As a member of The Cloud Native Computing Foundation® (CNCF®), which builds sustainable ecosystems for cloud-native software, Seagate thinks innovating and enabling cloud-native technologies is critical. Cloud-native computing empowers organizations to build and run scalable, reliable applications with an open-source software stack in public, private, and hybrid clouds.
To be reliable means to be resilient in the face of both normal and challenging situations. For edge cloud storage, normal situations include power spikes, hardware defects, software updates and network loss to name a few. The ultimate goal: applications and services should run effectively despite these events, with little to no effect.
Complete cloud-native edge solutions should offer features that ensure resiliency — both within and between regions of edge deployments.
Storing large amounts of data requires large amounts of hard drives and enclosures connected to servers or to a LAN within a region. When a drive fails, recovery should be resilient and rapid; the time required to heal to regain optimal resiliency should be as short as possible. To rebuild a duplicate of data on a large 18TB drive can take days, when standard RAID methods are involved. Seagate ADAPT Data Protection Technology hardens data by spreading the work across all the drives in the enclosure. This reduces the rebuild time to a few hours, without burdening any network or CPU in the deployment.

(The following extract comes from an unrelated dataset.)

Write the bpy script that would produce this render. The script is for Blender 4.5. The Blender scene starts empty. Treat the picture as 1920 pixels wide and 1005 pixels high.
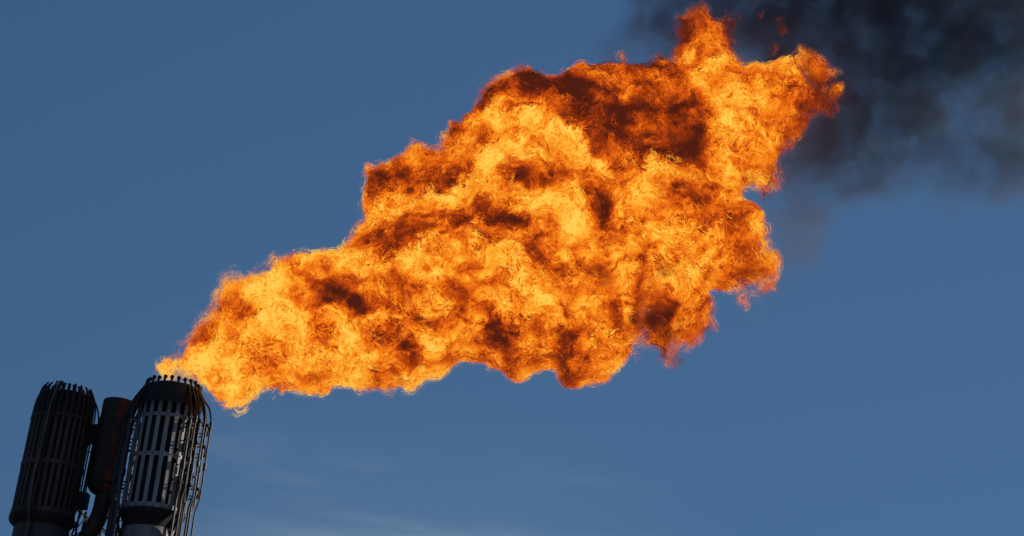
import bpy, bmesh, math, random
import numpy as np
from math import radians, sin, cos, pi
from mathutils import Matrix, Vector

C = bpy.context.scene.collection
SC = bpy.context.scene
random.seed(7)

# ------------------------------------------------------------------ camera
F_PX, PITCH, ROLL, Y0 = 2400.0, radians(26), radians(2.5), 50.0
CAM = np.array([0.0, 0.0, 1.7])
FW = np.array([0, cos(PITCH), sin(PITCH)])
UP0 = np.array([0, -sin(PITCH), cos(PITCH)])
RT0 = np.array([1.0, 0, 0])
RT = RT0 * cos(ROLL) + UP0 * sin(ROLL)
UP = -RT0 * sin(ROLL) + UP0 * cos(ROLL)
cam_d = bpy.data.cameras.new('camera')
cam_d.sensor_width = 36.0
cam_d.lens = 36.0 * F_PX / 1920.0
cam_d.clip_start, cam_d.clip_end = 0.1, 6000
cam = bpy.data.objects.new('camera', cam_d)
C.objects.link(cam)
m = Matrix((RT.tolist(), UP.tolist(), (-FW).tolist())).transposed().to_4x4()
m.translation = Vector(CAM.tolist())
cam.matrix_world = m
SC.camera = cam


def at(px, py, Y=Y0):
    d = FW + (px - 960) / F_PX * RT + (502.5 - py) / F_PX * UP
    return CAM + d * (Y / d[1])


# ------------------------------------------------------------------ world, sun, exposure
SUN_EL, SUN_AZ = radians(15), radians(74)          # azimuth from +Y towards +X
SKY_STRENGTH, SUN_STRENGTH = 0.098, 4.0
SC.view_settings.view_transform = 'Standard'
SC.view_settings.look = 'None'
SC.view_settings.exposure = 0.0
SC.view_settings.gamma = 1.0
SC.view_settings.use_curve_mapping = False
SC.cycles.transparent_max_bounces = 40
SC.cycles.max_bounces = 6
SC.cycles.use_denoising = True
SC.cycles.volume_bounces = 0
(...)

Observing the increasing natural disasters of the past several years, it’s clear that a solution to ensure geographical resiliency is also necessary. Geographical resiliency would mean maintaining one or more copies of data in multiple data centers across multiple regions. While mass-capacity mobile storage and data transfer movements can be serviced by Seagate’s Lyve Mobile products and services, real-time failover requires a distributed system or synchronous replication.
Seagate CORTX Intelligent Object Storage Software provides geographic resiliency for vast amounts of unstructured data objects. For Kubernetes persistent storage, file- and block-level volumes offer agility and performance. Meanwhile, LINBIT’s LINSTOR block storage management for containers provides an open-source storage-defined service platform that works hand-in-glove with Kubernetes Container Storage Interface for orchestrated micro service data placement and scheduling. Moving the container to the edge offers lower total cost of ownership (TCO) than moving data to the core.

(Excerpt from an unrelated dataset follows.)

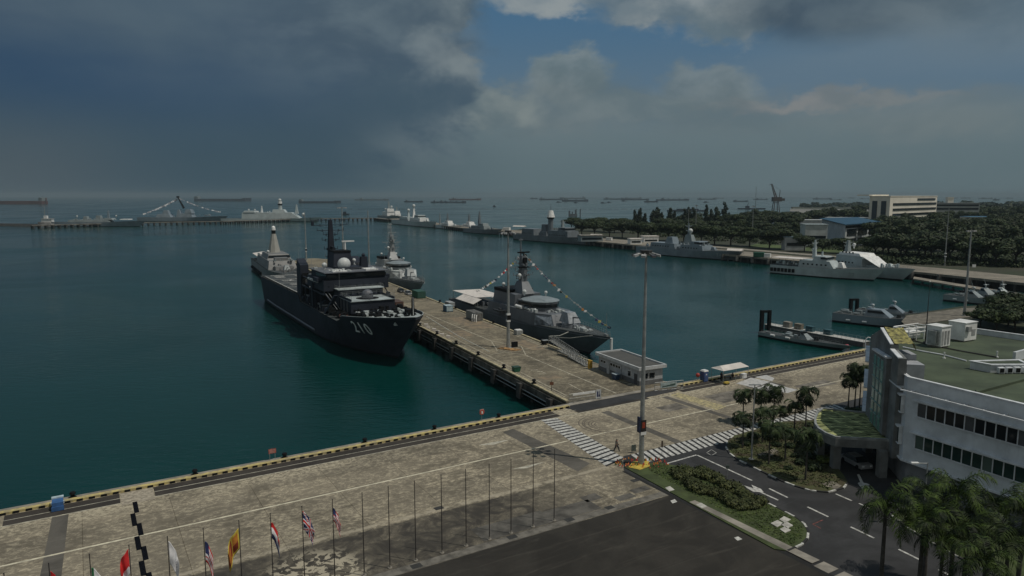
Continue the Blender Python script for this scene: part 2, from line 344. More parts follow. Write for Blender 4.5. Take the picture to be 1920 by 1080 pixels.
# quay edge: coping, yellow kerb with black teeth, rail strip
mb=MB(); mb.box(-140,104,-1.1,.02,.003,.06); tag(mb.build('quay_coping',CONC(),None,(OQ[0],OQ[1],0),AQ),kind='structure')
YK=mat('worn_yellow_kerb',(.46,.38,.14),.85,0,.3,1.4,.2,(.30,.26,.16))
mb=MB()
for a0,a1 in ((-140,-.4),(25.5,104)):
    mb.cur=0; mb.box(a0,a1,-1.85,-1.15,.003,.28)
    k=a0
    while k<a1-.6:
        mb.cur=1; mb.box(k,k+.62,-1.97,-1.857,.003,.26); k+=1.25
tag(mb.build('edge_kerb',[YK,BLACK()],None,(OQ[0],OQ[1],0),AQ),kind='structure')
for a0,a1 in ((-79.5,-68.1),(-64.4,-4.5),(-1,14.8),(23,34.5),(40,104)):
    qsheet('rail_strip',[(a0,-2.05),(a1,-2.05),(a1,-5.1),(a0,-5.1)],.005,AR)
    qsheet('rail_line',[(a0,-3.55),(a1,-3.55),(a1,-3.68),(a0,-3.68)],.009,LINEC)
qsheet('strip_border',[(-100,-5.15),(104,-5.15),(104,-5.3),(-100,-5.3)],.006,LINEC)
qsheet('edge_patch',[(-68,-2.1),(-64.5,-2.1),(-64.5,-6),(-68,-6)],.009,mat('pale_patch_concrete',(.36,.32,.25),.9,0,.25,2))
qsheet('ramp_strip',[(-2,-1.0),(25,-1.0),(22.5,-3.9),(0,-4.6)],.013,AS)
qsheet('long_ground_line',[(-100,-15.30),(70,-14.97),(70,-15.2),(-100,-15.63)],.010,mat('long_line_paint',(.60,.56,.43),.8,0,.2,1.2))
qsheet('asphalt_band',[(-74.9,-5.4),(-73.3,-5.4),(-74.3,-37),(-76.3,-37)],.006,AP_)
qsheet('asphalt_band',[(-16.8,-6.9),(-14.6,-6.3),(-13.2,-24),(-16.3,-25.5)],.006,AP_)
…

The combination of Seagate Exos storage platforms and LINSTOR synchronous replication creates a feature-rich, enterprise-class, resilient solution, open to connect with any other public or private cloud solutions. These platforms’ commitment to open source provides operational agility while providing visibility into all layers of the solution.
While Seagate Exos storage can, of course, be used to present block devices to any storage software stack, Seagate has developed an Exos back-end driver specifically for LINSTOR — enabling fine-grain volume control of the Seagate ADAPT hardware RAID engine. With this driver solution in place, hardware-based thin provisioning, SSD/HDD auto tiering and snapshots now are orchestrated by Kubernetes with geo-replication.
Also new to LINSTOR with this solution is multi-host aware resource management. A single Exos system with over 1.5PB of storage can be directly connected to 8 application servers, with LINSTOR connecting Kubernetes Persistent Volume Claim to the fault-tolerant logical volumes. Kubernetes using LINSTOR resource definition composes the pairing of compute node and storage connection for both load balancing and agility.
This cloud-native solution is open for business.